■ **REQUIRED TASK**
The data below should be restated word for word, with every picture omitted.
* start AVAILABLE DATA *
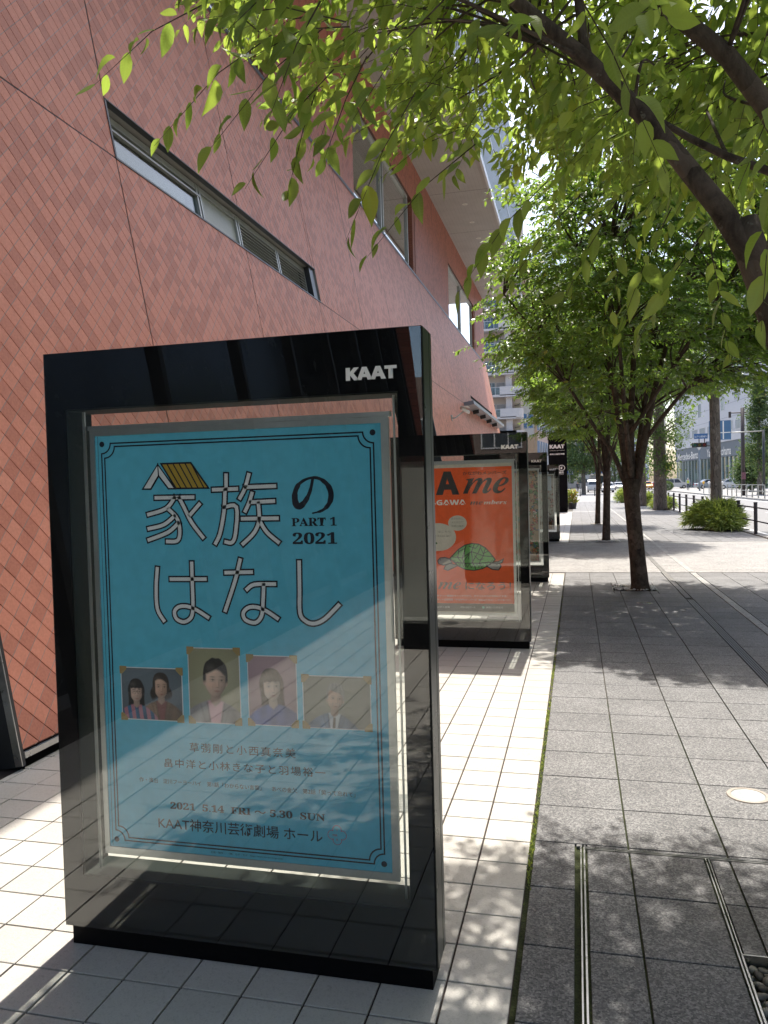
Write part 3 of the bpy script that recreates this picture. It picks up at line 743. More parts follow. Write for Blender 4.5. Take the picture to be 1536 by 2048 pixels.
# security camera on a bent arm
ct = empty('security_camera', (-3.67,23.87,3.73), 'small white security camera on a bent arm fixed to the leaning red wall', 'camera')
q = PB(23.7, 3.55)
MB().tube([q, q+Vector((.12,0,0)), q+Vector((.22,.15,.10)), q+Vector((.32,.35,.22))], .02, 8).build('arm', FRAME, ct, True)
MB().tube([q+Vector((-.01,0,0)), q+Vector((.03,0,0))], .10, 14).build('base_plate', FRAME, ct)
MB().tube([q+Vector((.30,.2,.30)), q+Vector((.44,.7,.22))], [.06,.055], 12).build('housing', M_('camera_white', (.6,.6,.58), .4, scale=8), ct, True)
MB().box(q.x+.26,q.x+.48,q.y+.1,q.y+.75,q.z+.355,q.z+.37).build('sun_shield', M_('camera_white', (.6,.6,.58), .4, scale=8), ct)
STROKES = {'ie': [[(-1.3541, 1.5131), (-1.2209, 1.5122)], [(-1.2871, 1.5115), (-1.3199, 1.4767), (-1.3841, 1.4586)], [(-1.3106, 1.4744), (-1.2855, 1.4512), (-1.2734, 1.4226), (-1.2732, 1.3871), (-1.2848, 1.3687), (-1.3179, 1.3676)], [(-1.2895, 1.4512), (-1.3299, 1.4234), (-1.3844, 1.4112)], [(-1.2763, 1.4283), (-1.3151, 1.3982), (-1.3859, 1.3739)], [(-1.2699, 1.5112), (-1.2532, 1.4789), (-1.2279, 1.429), (-1.1896, 1.3805)], [(-1.1987, 1.4884), (-1.2332, 1.4538)]], 'zoku': [[(-1.0999, 1.5804), (-1.1015, 1.5352)], [(-1.1456, 1.5349), (-1.0653, 1.5357)], [(-1.1054, 1.5318), (-1.1117, 1.4622), (-1.1279, 1.3925), (-1.1443, 1.3611)], [(-1.1097, 1.4775), (-1.0674, 1.4767), (-1.0734, 1.3918), (-1.0865, 1.3627), (-1.1077, 1.3642)], [(-1.0212, 1.5795), (-1.0354, 1.537), (-1.0536, 1.5063)], [(-1.0337, 1.5404), (-0.9339, 1.5413)], [(-1.0121, 1.5191), (-1.022, 1.4917), (-1.0364, 1.4643)], [(-1.0168, 1.4916), (-0.9392, 1.4934)], [(-1.047, 1.4388), (-0.9286, 1.4383)], [(-0.991, 1.4876), (-0.9898, 1.4358), (-1.0075, 1.3945), (-1.0476, 1.3581)], [(-0.987, 1.4288), (-0.9646, 1.394), (-0.9274, 1.3626)]], 'ha': [[(-1.3595, 1.2768), (-1.366, 1.2157), (-1.3648, 1.1436), (-1.3425, 1.1043)], [(-1.3094, 1.2424), (-1.187, 1.2428)], [(-1.233, 1.2945), (-1.2332, 1.2092), (-1.2338, 1.1523), (-1.2413, 1.1166), (-1.2677, 1.1004), (-1.2949, 1.1101), (-1.3018, 1.1336), (-1.2854, 1.1503), (-1.254, 1.1521), (-1.2195, 1.1397), (-1.1816, 1.1174)]], 'na': [[(-1.1113, 1.264), (-1.0231, 1.2662)], [(-1.0607, 1.3046), (-1.0804, 1.2381), (-1.118, 1.1409)], [(-1.0392, 1.2104), (-1.0133, 1.2258), (-0.9444, 1.2275)], [(-0.9814, 1.2246), (-0.9855, 1.169), (-0.9922, 1.1237), (-1.0153, 1.1017), (-1.0487, 1.1109), (-1.0554, 1.1333), (-1.0361, 1.151), (-1.0061, 1.152), (-0.9732, 1.1392), (-0.9385, 1.1175)]], 'shi': [[(-0.8582, 1.297), (-0.8595, 1.2114), (-0.8605, 1.1358), (-0.8425, 1.11), (-0.8139, 1.1022), (-0.7777, 1.1178), (-0.7317, 1.1613)]]}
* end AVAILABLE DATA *
■ **SOLUTION FOR THIS TASK**
Write part 3 of the bpy script that recreates this picture. It picks up at line 743. More parts follow. Write for Blender 4.5. Take the picture to be 1536 by 2048 pixels.
# security camera on a bent arm
ct = empty('security_camera', (-3.67,23.87,3.73), 'small white security camera on a bent arm fixed to the leaning red wall', 'camera')
q = PB(23.7, 3.55)
MB().tube([q, q+Vector((.12,0,0)), q+Vector((.22,.15,.10)), q+Vector((.32,.35,.22))], .02, 8).build('arm', FRAME, ct, True)
MB().tube([q+Vector((-.01,0,0)), q+Vector((.03,0,0))], .10, 14).build('base_plate', FRAME, ct)
MB().tube([q+Vector((.30,.2,.30)), q+Vector((.44,.7,.22))], [.06,.055], 12).build('housing', M_('camera_white', (.6,.6,.58), .4, scale=8), ct, True)
MB().box(q.x+.26,q.x+.48,q.y+.1,q.y+.75,q.z+.355,q.z+.37).build('sun_shield', M_('camera_white', (.6,.6,.58), .4, scale=8), ct)
STROKES = {'ie': [[(-1.3541, 1.5131), (-1.2209, 1.5122)], [(-1.2871, 1.5115), (-1.3199, 1.4767), (-1.3841, 1.4586)], [(-1.3106, 1.4744), (-1.2855, 1.4512), (-1.2734, 1.4226), (-1.2732, 1.3871), (-1.2848, 1.3687), (-1.3179, 1.3676)], [(-1.2895, 1.4512), (-1.3299, 1.4234), (-1.3844, 1.4112)], [(-1.2763, 1.4283), (-1.3151, 1.3982), (-1.3859, 1.3739)], [(-1.2699, 1.5112), (-1.2532, 1.4789), (-1.2279, 1.429), (-1.1896, 1.3805)], [(-1.1987, 1.4884), (-1.2332, 1.4538)]], 'zoku': [[(-1.0999, 1.5804), (-1.1015, 1.5352)], [(-1.1456, 1.5349), (-1.0653, 1.5357)], [(-1.1054, 1.5318), (-1.1117, 1.4622), (-1.1279, 1.3925), (-1.1443, 1.3611)], [(-1.1097, 1.4775), (-1.0674, 1.4767), (-1.0734, 1.3918), (-1.0865, 1.3627), (-1.1077, 1.3642)], [(-1.0212, 1.5795), (-1.0354, 1.537), (-1.0536, 1.5063)], [(-1.0337, 1.5404), (-0.9339, 1.5413)], [(-1.0121, 1.5191), (-1.022, 1.4917), (-1.0364, 1.4643)], [(-1.0168, 1.4916), (-0.9392, 1.4934)], [(-1.047, 1.4388), (-0.9286, 1.4383)], [(-0.991, 1.4876), (-0.9898, 1.4358), (-1.0075, 1.3945), (-1.0476, 1.3581)], [(-0.987, 1.4288), (-0.9646, 1.394), (-0.9274, 1.3626)]], 'ha': [[(-1.3595, 1.2768), (-1.366, 1.2157), (-1.3648, 1.1436), (-1.3425, 1.1043)], [(-1.3094, 1.2424), (-1.187, 1.2428)], [(-1.233, 1.2945), (-1.2332, 1.2092), (-1.2338, 1.1523), (-1.2413, 1.1166), (-1.2677, 1.1004), (-1.2949, 1.1101), (-1.3018, 1.1336), (-1.2854, 1.1503), (-1.254, 1.1521), (-1.2195, 1.1397), (-1.1816, 1.1174)]], 'na': [[(-1.1113, 1.264), (-1.0231, 1.2662)], [(-1.0607, 1.3046), (-1.0804, 1.2381), (-1.118, 1.1409)], [(-1.0392, 1.2104), (-1.0133, 1.2258), (-0.9444, 1.2275)], [(-0.9814, 1.2246), (-0.9855, 1.169), (-0.9922, 1.1237), (-1.0153, 1.1017), (-1.0487, 1.1109), (-1.0554, 1.1333), (-1.0361, 1.151), (-1.0061, 1.152), (-0.9732, 1.1392), (-0.9385, 1.1175)]], 'shi': [[(-0.8582, 1.297), (-0.8595, 1.2114), (-0.8605, 1.1358), (-0.8425, 1.11), (-0.8139, 1.1022), (-0.7777, 1.1178), (-0.7317, 1.1613)]]}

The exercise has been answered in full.